De la misma manera que antes se iba en burro o a pie a todas partes, y Eulalia recuerda que recorría andando hasta tres kilómetros para alcanzarle la comida diaria a su padre, medio siglo después todo se hace en coche y el tractor aligera el trabajo y cuida de la espalda de los hombres y las mujeres que trabajan estos campos repletos de vides desde hace cientos de años.
Un Ebro traicionero
El río Ebro ha ofrecido a los habitantes de Labastida sus aguas con generosidad y mucho acierto, no solo para regar sus vides, sino para sus baños y divertimentos.

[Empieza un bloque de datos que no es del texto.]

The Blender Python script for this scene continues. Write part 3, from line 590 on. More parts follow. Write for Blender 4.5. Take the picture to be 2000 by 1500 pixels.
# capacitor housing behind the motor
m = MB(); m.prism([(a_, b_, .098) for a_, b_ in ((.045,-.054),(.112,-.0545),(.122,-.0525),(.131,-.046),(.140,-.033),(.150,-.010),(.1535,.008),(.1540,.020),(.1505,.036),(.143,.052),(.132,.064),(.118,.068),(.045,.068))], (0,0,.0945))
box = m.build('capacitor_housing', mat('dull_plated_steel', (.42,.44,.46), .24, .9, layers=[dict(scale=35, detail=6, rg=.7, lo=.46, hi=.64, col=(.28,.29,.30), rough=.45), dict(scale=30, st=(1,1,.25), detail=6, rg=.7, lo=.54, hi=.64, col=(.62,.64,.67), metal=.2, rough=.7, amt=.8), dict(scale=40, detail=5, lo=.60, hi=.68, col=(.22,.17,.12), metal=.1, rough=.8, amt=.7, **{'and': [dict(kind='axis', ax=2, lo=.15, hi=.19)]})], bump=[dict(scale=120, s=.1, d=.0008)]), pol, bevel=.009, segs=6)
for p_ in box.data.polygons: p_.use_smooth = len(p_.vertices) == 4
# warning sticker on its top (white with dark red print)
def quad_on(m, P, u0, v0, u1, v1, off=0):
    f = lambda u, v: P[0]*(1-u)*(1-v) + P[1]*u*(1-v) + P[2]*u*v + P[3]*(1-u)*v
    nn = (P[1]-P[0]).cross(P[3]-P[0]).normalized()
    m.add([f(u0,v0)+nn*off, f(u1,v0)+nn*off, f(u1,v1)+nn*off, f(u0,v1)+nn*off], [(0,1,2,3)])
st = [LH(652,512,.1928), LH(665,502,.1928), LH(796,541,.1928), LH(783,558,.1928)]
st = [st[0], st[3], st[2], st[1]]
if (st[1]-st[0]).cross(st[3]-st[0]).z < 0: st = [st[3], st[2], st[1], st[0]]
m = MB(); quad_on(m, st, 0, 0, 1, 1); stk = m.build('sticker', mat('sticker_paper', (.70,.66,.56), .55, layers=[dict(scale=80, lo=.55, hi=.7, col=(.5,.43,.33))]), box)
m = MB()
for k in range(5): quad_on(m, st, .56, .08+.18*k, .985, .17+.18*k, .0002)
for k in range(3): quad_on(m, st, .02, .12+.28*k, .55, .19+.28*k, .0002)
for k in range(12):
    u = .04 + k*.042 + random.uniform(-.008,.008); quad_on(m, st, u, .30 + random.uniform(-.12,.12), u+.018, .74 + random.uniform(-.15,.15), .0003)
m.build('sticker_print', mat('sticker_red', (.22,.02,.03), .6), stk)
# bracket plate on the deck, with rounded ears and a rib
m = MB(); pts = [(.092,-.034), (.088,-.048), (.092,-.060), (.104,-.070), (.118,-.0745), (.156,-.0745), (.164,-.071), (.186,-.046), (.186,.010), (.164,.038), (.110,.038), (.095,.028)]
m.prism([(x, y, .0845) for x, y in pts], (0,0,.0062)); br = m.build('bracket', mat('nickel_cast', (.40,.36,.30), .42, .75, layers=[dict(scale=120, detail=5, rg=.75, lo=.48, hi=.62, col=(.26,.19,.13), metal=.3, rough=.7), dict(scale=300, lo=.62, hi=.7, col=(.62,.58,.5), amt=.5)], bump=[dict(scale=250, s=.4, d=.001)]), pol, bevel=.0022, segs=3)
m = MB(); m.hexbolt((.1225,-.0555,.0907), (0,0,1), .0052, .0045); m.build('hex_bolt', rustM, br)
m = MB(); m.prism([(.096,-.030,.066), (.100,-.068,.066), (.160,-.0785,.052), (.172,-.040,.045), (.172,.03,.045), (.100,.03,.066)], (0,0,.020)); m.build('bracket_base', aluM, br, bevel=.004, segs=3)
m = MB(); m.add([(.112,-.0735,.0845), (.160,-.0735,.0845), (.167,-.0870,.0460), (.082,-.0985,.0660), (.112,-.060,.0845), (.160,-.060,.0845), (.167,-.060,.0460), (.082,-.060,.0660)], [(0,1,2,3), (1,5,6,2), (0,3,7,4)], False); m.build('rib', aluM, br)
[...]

En Labastida bajas un camino y llegas al río. Los jóvenes siempre han disfrutado de algunos reposos del caudal para sumergirse y nadar, hasta que en plenas fiestas del pueblo, en los años 60 (comprobar este dato), un joven se ahogó. De eso hace mucho tiempo, y aunque la gente dejó de asomarse a sus aguas, poco a poco la costumbre ha vuelto.
Sin embargo, aquí todos saben que el Ebro es muy traicionero, que tiene corrientes de agua que te pueden arrastrar sin remedio, agujeros que te empujan hacia dentro. Eulalia nunca se han bañado, “total, si no sé nadar para qué voy a meterme”, pero Mikel sí.
El último día de clase se llevan el almuerzo y pasan el día en una zona de aguas tranquilas. Aunque cada vez hay más piscinas en el pueblo, la mayoría, unas setenta, serán privadas, pero también las hay municipales, abiertas a todos los visitantes, donde disfrutar sin riesgos.